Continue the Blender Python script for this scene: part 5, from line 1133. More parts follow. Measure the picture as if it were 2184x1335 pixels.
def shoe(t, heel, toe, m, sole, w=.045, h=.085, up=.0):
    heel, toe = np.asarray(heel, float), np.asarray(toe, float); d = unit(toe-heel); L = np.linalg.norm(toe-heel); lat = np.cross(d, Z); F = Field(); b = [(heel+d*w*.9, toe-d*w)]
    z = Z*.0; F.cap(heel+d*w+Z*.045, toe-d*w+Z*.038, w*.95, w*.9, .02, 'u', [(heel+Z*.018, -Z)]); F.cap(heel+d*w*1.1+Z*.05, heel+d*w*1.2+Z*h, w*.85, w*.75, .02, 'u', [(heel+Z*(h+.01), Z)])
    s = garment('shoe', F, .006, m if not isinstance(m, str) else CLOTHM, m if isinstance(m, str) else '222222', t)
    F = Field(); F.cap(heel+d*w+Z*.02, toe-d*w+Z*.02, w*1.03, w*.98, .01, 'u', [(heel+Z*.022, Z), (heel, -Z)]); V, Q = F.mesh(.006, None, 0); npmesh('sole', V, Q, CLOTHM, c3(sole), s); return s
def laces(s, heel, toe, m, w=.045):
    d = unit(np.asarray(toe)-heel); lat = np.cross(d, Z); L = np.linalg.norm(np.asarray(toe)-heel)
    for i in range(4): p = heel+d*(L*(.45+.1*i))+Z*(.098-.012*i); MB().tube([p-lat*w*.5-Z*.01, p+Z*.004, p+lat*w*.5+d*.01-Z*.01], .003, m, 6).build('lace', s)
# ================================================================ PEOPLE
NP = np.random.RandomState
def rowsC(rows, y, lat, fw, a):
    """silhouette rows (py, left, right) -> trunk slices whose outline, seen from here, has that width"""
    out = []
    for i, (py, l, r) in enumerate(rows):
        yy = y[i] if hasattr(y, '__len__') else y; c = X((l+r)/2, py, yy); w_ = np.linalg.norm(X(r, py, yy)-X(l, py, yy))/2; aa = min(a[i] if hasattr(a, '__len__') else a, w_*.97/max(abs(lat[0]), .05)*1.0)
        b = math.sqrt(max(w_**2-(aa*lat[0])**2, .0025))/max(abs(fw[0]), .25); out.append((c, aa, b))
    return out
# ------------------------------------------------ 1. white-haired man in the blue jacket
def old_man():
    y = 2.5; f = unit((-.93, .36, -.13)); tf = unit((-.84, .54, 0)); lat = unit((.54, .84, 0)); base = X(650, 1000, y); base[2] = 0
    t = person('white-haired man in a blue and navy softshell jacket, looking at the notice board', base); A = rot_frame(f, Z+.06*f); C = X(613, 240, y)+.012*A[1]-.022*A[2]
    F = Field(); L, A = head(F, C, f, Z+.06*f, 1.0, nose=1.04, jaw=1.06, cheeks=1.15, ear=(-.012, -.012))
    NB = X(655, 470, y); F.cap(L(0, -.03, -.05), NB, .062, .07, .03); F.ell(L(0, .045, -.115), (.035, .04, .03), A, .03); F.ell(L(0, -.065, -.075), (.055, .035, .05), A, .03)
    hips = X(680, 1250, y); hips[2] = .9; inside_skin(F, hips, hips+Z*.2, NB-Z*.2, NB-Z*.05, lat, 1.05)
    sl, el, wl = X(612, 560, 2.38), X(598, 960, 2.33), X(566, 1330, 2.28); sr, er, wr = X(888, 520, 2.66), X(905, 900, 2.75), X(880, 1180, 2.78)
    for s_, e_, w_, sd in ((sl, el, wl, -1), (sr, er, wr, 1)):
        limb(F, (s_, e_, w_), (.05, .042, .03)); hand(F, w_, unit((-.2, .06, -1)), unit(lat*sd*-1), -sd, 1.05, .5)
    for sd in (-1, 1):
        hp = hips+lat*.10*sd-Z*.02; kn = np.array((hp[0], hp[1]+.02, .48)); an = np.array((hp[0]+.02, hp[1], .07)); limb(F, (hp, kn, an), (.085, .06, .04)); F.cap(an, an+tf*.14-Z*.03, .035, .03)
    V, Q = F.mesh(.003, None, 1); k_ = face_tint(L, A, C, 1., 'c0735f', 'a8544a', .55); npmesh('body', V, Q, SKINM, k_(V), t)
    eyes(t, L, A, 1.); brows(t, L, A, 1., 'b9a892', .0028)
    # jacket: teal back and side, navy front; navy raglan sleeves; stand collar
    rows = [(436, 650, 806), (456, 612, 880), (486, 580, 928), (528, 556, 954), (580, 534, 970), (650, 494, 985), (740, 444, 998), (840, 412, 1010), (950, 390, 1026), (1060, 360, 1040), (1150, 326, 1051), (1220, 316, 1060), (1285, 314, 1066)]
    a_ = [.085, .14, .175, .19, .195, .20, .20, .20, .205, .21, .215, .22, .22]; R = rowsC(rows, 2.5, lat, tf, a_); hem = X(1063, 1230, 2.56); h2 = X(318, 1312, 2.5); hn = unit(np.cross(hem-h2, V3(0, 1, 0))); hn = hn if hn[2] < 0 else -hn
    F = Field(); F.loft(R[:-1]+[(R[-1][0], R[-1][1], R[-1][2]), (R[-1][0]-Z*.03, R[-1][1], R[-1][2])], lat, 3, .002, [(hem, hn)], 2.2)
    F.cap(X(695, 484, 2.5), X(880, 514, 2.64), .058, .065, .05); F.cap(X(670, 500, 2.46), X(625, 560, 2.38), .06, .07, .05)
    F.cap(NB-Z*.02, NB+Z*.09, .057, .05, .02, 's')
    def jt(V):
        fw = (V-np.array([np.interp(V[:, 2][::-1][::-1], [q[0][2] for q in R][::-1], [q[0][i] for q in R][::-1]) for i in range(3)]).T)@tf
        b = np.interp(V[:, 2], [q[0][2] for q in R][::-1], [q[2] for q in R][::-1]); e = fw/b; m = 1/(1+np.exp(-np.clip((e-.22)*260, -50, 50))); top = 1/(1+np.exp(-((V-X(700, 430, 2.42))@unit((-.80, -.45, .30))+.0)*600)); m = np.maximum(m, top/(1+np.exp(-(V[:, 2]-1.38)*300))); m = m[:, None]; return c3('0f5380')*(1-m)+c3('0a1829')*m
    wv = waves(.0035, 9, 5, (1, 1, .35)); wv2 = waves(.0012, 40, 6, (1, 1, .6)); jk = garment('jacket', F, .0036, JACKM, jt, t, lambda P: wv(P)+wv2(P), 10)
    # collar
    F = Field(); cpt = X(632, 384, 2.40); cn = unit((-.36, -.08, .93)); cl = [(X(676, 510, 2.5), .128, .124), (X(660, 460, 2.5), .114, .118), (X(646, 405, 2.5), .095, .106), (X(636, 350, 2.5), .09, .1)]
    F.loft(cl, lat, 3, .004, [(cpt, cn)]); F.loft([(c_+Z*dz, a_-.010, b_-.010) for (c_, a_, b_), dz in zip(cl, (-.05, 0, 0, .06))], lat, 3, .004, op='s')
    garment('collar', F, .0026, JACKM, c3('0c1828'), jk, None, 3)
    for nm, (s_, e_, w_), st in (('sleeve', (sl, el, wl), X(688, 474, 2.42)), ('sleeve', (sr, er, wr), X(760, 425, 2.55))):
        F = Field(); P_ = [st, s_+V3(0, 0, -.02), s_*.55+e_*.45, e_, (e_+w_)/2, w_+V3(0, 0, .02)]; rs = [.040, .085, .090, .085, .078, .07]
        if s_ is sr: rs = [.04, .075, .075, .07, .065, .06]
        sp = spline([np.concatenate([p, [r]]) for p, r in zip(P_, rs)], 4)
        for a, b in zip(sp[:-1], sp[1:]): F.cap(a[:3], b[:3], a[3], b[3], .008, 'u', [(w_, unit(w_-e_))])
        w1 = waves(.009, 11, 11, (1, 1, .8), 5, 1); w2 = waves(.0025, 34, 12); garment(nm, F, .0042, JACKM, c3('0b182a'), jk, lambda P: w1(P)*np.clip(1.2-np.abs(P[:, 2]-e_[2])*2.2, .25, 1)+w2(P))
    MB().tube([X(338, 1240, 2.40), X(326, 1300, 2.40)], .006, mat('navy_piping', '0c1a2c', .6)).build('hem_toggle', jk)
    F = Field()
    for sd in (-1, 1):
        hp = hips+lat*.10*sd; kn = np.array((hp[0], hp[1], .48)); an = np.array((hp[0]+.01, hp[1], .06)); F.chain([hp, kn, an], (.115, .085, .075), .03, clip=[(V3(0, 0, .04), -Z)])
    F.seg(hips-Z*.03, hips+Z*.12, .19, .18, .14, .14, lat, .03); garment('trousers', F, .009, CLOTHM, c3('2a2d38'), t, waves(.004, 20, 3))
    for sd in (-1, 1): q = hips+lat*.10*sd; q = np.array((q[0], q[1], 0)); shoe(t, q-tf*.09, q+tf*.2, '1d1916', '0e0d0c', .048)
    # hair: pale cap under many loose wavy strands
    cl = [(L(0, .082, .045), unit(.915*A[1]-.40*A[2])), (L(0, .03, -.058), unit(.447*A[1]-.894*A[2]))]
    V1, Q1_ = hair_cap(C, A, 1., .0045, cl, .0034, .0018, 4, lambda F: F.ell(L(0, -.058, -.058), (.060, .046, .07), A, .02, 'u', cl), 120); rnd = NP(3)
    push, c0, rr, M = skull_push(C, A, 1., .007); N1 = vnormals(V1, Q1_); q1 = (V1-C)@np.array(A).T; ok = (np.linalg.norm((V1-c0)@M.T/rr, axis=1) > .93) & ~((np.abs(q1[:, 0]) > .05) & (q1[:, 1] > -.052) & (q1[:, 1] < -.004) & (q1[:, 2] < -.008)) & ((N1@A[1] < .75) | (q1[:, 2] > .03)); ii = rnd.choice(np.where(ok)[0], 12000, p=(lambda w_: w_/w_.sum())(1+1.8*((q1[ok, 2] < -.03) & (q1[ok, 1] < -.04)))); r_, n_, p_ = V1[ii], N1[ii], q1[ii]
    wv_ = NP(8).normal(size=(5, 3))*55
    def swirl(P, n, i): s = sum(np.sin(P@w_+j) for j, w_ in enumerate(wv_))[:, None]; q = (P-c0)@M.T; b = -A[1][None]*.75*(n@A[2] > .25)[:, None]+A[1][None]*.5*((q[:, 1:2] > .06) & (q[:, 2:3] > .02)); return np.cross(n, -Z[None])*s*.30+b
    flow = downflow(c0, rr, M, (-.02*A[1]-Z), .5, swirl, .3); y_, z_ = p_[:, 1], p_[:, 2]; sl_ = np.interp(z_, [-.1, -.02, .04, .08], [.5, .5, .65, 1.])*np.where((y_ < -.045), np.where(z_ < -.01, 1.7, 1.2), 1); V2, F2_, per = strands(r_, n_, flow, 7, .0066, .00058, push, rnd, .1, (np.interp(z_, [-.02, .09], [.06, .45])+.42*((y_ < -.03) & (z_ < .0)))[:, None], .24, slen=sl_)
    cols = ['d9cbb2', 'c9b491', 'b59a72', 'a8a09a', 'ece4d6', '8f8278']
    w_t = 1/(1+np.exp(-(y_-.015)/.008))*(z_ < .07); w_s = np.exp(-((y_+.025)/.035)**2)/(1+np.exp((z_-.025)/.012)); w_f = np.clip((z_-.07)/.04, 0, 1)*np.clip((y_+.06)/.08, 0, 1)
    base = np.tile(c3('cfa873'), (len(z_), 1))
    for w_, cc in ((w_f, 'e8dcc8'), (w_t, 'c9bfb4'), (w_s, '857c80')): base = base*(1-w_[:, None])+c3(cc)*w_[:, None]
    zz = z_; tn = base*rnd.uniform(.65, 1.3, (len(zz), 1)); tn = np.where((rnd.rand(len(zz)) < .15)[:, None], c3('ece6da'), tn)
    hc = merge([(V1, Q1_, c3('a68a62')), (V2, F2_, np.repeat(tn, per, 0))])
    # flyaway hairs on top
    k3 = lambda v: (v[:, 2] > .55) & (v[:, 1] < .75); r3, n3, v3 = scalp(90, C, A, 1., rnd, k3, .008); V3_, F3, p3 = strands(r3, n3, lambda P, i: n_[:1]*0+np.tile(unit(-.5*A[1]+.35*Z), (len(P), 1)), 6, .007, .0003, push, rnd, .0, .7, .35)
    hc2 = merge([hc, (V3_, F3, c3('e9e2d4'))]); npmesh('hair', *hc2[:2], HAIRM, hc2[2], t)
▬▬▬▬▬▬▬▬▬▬
▸ **EXERCISE DESCRIPTION**
Extract exactly and only these lines: the line containing "w_t = 1/(1+np.exp(-(y_-.015)/.008))*(z_", the line containing "# flyaway hairs on top", and every line between them.

▸ **EXERCISE RESPONSE**
    w_t = 1/(1+np.exp(-(y_-.015)/.008))*(z_ < .07); w_s = np.exp(-((y_+.025)/.035)**2)/(1+np.exp((z_-.025)/.012)); w_f = np.clip((z_-.07)/.04, 0, 1)*np.clip((y_+.06)/.08, 0, 1)
    base = np.tile(c3('cfa873'), (len(z_), 1))
    for w_, cc in ((w_f, 'e8dcc8'), (w_t, 'c9bfb4'), (w_s, '857c80')): base = base*(1-w_[:, None])+c3(cc)*w_[:, None]
    zz = z_; tn = base*rnd.uniform(.65, 1.3, (len(zz), 1)); tn = np.where((rnd.rand(len(zz)) < .15)[:, None], c3('ece6da'), tn)
    hc = merge([(V1, Q1_, c3('a68a62')), (V2, F2_, np.repeat(tn, per, 0))])
    # flyaway hairs on top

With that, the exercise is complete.